Commuting Commutations

So I have used this forum as a sounding board on many occasions, and will continue to do so since the advice and comments are typically of a pretty high caliber. What we are continuing to struggle with is our transportation conundrum. We had spoken of earlier of the need for another 4 door vehicle. We live in semi rural Wisconsin – which is incredibly pedestrian -UNfriendly. We have a 7 mile drive to the nearest grocery store for example. There is essentially no mass transit Our children are starting extra curricular activites and only having one 4 seat vehicle is starting to be more than just an inconvenience.

We have looked at the new generation hybrids -Civic and Prius, but moving from a 65mpg Insight to a 48mpg Prius is frustrating, especially when the ticket to ride costs well north of $20k for a used one. I am also REALLY interested in plug in technology and we had an earlier post to that effect -but with the economy going to crap my funding scheme (the conversion adds another $10k) is faltering -we still have 15 of our 80 barrels left and it would have been much worse without a Gaia-Sent order of 50 from a Municipality. We need to sell 160 to fund the conversion. Plugins are essentially out. Selling the Insight is no problem -they have actually gone UP in value despite my adding 30k miles to it.

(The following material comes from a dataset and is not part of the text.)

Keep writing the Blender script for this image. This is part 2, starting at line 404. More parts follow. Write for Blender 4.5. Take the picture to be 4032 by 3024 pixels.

So now what? Still frustrated by the cost of the new hybrids -though that is driven by the fact that I am getting 65mpg now -rationally I think they are worth it. But with the economy crapping out and energy bills for home doubling, adding $13k in debt is not appealing. So I am coming back to diesel. TDI’s are getting cheap as the price of dino diesel goes up. I have some alerts set up on Autotrader and TDI Jettas and Golfs with under 100k miles are availible for less than I can sell my Insight for. New Beetles are to be had for under $8k. We would want a wagon, but both the Jetta and Passats came in wagon models. A 4 Door Golf might also work. I have always LOVED the Passat Wagons -which are an A4 Audi wagon with some very slight body mods, and even more so when I learned that they have a stronger TDI engine (60lbs more torque than our Forester and better brakes!) that would tow barrels just fine. But the Passats are holding their value VERY well and cost as much as a used Hybrid, though they are more useful.

The reason I am willing to get 44mpg on a TDI vs 48 in a Hybrid is that I can make my own fuel. I am firing up my research again on the decades old debate of home Bio-Diesel still vs a WVO conversion in the trunk. Price is similar if you build your own still and we have a Coop in Madison that does installs on the WVO kits and use a very high quality German system. WVO is cheaper and to some extent easier, but I see WVO becoming a commodity in less than 2 years, so either way I would want to get a 4-5 yr “right of first refusal” contract with a local restaurant before I dropped several bills on a kit. BioD takes some time to make, and you have things like lye and methanol in the garage. Both are alot less noxious than they first appear, but still something to think about. There is also the energy consumed in heating the still (though it could mate with a gasifier just fine if I could get one in the garage!) which needs to be considered. That said, making bio-fuel is a skill I want to learn, I would like to be able to grow my own fuel someday. Either way we could have a eco-fueled TDI for about $15k -or $17k less than a Plug In Prius, and $7k less than a plain jane Prius. I want air-bags so the old Mercs, etc are out. But for a farm truck, I have found a BEAUTIFUL old Land Rover pickup out east that was imported from Europe and is titled. Those things are bullet proof! But that is a few years out.

I would love to hear about personal experiences with home Bio Diesel manufacturing and WVO conversions to help me out.

-Rob

Co-Gen Hybrids

I drive a 2001 Honda Insight.  Its blue, and I love it.  I love how small it is.  I love how useful it is (built in cooler!).   And of course I love its 70+mpg in the summer and 55+ in the winter.  And this year with the addition of dedicated snow tires it has handled as much as 8″ of snow with aplomb –even with only 4″ of ground clearance.  It is one sweet ride.

One weakness of hybrids is that in steady state driving (freeway) you are not recharging the batteries which ultimately hurts your mileage, this is why most hybrids get better mileage in the city.  But now Honda is working on a new generation hybrid that adds a third technology -electrical co generation using the waste heat from the gas engine.   the technology is still a ways out, but I would love to see the waste heat that I am paying  $3.30 a gallon for (and my country is paying $1 trillion a year for) doing something other than running out the tail pipe.  Their prototype is seeing 3x the energy storage than from regenerative braking alone in a typical US freeway circuit.  Sweet!